Refira-se, aliás, que o mês de Novembro foi o mais intenso da indústria de raptos nos seis meses de “reinado” de Pascoal Ronda, com o registo de dois raptos e a frustração de outros dois. Para além do empresário do ramo têxtil salvo com pedras e paus, o conhecido empresário do ramo de transportes Junnaid Lalgy escapou, no dia 08 de Novembro, de uma tentativa de sequestro, no Município da Matola. Os raptores tentaram bloqueá-lo à saída de uma Mesquita na N4, mas terá sido bravo o suficiente para desfazer-se do bloqueio e escapar incólume.
No entanto, naquele mês, dois indivíduos foram raptados: uma luso-moçambicana, no dia 01 de Novembro, e um empresário moçambicano ligado ao ramo automóvel, no dia 17 do mesmo mês. A luso-moçambicana ficou no cativeiro durante 50 dias.
Os dois raptos ocorridos em Novembro foram executados pouco mais de 30 dias depois de se ter registado o primeiro sequestro na “era Ronda”, ocorrido a 27 de Setembro, na baixa da Cidade de Maputo, cuja vítima também foi um empresário de origem asiática.
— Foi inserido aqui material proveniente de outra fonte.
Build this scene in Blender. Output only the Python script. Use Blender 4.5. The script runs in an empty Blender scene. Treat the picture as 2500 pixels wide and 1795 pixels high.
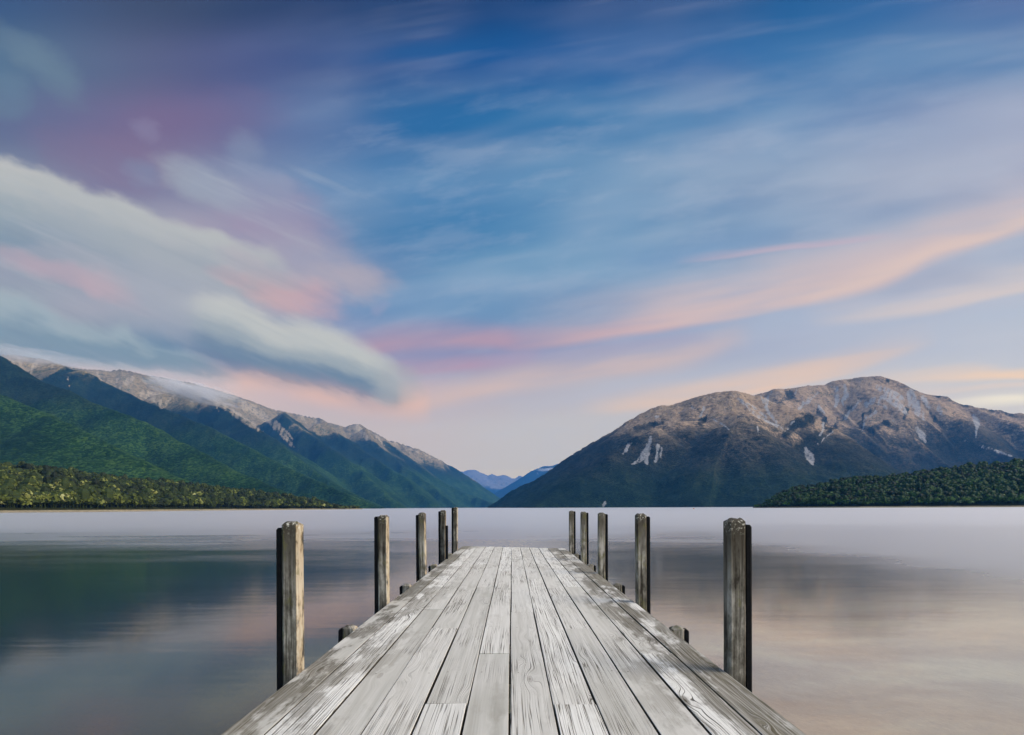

Discursando na Assembleia da República, em Novembro passado, o Ministro do Interior propôs a realização de uma nova reflexão em torno dos raptos, agora envolvendo não só agentes da Polícia, do SISE (Serviço de Informações e Segurança do Estado) e do SERNIC (Serviço Nacional de Investigação Criminal), mas também magistrados judiciais e do Ministério Público, deputados e governantes.
“O crime de raptos, apesar dos esforços do Governo para o seu combate, sugere uma nova reflexão com envolvimento de todos os actores, nomeadamente, do poder legislativo, executivo e judicial para resolver o problema de forma mais adequada, apropriada e eficaz”, propôs o titular da pasta do “Interior”.
A proposta de Pascoal Ronda chegou três anos depois de o Presidente da República ter anunciado a criação de uma unidade anti-raptos, com objectivo de combater este tipo de crime. “Não nos podemos dar por satisfeitos enquanto se registarem raptos com o intuito de extorsão, criando um clima de insegurança na classe empresarial. Como Governo, não descartamos e instruímos já a possibilidade de criar uma unidade anti-raptos”, prometeu Nyusi, em Dezembro de 2020.
Até hoje, a referida unidade ainda não foi criada e, no passado dia 3 de Fevereiro, o Presidente da República disse haver “grupos diversificados” que “foram e continuam a ser formados fora e dentro do país”. Sem data e sem qualquer luz no fundo do túnel para a eliminação deste mal, os raptos continuam a semear terror na comunidade empresarial e a fabricar milhões de dólares norte-americanos para os mandantes, que nunca foram localizados desde 2011.
Nas contas da Confederação das Associações Económicas de Moçambique, até 31 de Dezembro de 2022, o crime de raptos tinha rendido mais de 2.2 mil milhões de Meticais aos criminosos. “Não temos o número vertiginoso relativo à exportação e fuga de capitais temendo esse fenómeno”, afirmou Agostinho Vuma, em Fevereiro de 2023, durante a realização do IX Conselho de Monitoria do Ambiente de Negócios (CMAN).
Dados do Chefe de Estado indicam que, de Janeiro de 2023 a Janeiro de 2024, as autoridades moçambicanas detiveram 38 indivíduos envolvidos nos raptos, dos quais três sul-africanos. Disse ainda que neste período houve registo de 13 casos de raptos, sendo que sete foram consumados e seis foram abortados pela Polícia. Também foram resgatadas pelo menos três vítimas. (A.M.)